Retype each line of the listing below, from the first through the one holding "part('rail', MB().tube([(-6.4, WY", with no other lines.

Collected data entries
>> Begin

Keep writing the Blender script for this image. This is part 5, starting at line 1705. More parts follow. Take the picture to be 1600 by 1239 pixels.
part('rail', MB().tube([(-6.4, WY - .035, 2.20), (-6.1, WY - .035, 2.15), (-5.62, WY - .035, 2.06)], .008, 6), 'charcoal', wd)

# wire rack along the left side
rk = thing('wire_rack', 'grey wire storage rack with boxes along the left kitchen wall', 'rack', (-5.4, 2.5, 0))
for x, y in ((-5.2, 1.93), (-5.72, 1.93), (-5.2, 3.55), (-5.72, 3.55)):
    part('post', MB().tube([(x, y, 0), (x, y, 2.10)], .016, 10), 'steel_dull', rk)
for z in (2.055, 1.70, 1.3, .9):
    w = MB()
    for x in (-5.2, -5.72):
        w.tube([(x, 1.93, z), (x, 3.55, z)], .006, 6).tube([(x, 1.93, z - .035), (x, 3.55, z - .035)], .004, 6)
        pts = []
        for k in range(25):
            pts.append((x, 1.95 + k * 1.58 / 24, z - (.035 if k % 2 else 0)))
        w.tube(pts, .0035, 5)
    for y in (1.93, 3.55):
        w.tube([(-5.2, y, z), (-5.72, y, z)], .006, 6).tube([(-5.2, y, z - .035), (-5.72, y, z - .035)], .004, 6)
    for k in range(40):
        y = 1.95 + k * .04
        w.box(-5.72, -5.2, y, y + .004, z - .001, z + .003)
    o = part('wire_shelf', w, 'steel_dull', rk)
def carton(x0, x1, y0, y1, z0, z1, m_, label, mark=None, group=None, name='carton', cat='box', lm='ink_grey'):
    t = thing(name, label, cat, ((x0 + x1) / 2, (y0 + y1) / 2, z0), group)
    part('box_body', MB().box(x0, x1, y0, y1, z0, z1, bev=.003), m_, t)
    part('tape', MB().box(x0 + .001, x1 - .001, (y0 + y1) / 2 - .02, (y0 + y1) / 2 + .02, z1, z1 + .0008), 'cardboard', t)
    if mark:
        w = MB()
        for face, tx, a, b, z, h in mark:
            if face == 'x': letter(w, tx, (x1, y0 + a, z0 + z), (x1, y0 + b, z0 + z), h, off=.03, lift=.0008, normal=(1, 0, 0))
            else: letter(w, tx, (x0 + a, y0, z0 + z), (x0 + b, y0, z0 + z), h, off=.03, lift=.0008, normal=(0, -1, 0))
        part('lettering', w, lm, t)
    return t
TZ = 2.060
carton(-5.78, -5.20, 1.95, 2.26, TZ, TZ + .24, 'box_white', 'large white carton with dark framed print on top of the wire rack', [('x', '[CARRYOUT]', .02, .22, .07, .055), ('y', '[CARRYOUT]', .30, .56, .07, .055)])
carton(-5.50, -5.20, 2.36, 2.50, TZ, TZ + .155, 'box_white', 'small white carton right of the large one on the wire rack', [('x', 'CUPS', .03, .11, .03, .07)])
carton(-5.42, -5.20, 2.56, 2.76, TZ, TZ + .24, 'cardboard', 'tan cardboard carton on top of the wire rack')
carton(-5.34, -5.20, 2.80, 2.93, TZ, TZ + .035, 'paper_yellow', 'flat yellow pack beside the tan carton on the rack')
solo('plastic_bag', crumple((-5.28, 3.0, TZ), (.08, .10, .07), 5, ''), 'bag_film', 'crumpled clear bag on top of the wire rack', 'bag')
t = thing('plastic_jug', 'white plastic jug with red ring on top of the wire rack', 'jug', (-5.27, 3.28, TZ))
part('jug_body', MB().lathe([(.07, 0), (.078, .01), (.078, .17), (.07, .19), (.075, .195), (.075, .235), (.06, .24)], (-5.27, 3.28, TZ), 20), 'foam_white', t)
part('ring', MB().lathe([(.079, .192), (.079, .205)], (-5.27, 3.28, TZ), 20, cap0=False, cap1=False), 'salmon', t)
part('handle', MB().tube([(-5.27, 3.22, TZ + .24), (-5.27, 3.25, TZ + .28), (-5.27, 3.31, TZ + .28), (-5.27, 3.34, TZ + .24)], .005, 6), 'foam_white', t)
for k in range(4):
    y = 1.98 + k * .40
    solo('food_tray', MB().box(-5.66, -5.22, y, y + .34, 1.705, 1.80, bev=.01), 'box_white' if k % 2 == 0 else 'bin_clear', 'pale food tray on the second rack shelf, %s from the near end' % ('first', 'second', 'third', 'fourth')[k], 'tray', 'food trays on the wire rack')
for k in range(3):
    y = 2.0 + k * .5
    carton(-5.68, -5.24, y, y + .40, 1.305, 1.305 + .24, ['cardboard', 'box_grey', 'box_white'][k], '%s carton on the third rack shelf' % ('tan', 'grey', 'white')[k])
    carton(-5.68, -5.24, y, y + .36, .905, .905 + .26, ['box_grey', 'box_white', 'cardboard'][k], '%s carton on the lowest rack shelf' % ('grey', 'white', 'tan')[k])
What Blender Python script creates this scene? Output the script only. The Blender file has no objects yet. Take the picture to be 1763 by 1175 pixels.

>> End

Solution for this exercise:
Keep writing the Blender script for this image. This is part 5, starting at line 1705. More parts follow. Take the picture to be 1600 by 1239 pixels.
part('rail', MB().tube([(-6.4, WY - .035, 2.20), (-6.1, WY - .035, 2.15), (-5.62, WY - .035, 2.06)], .008, 6), 'charcoal', wd)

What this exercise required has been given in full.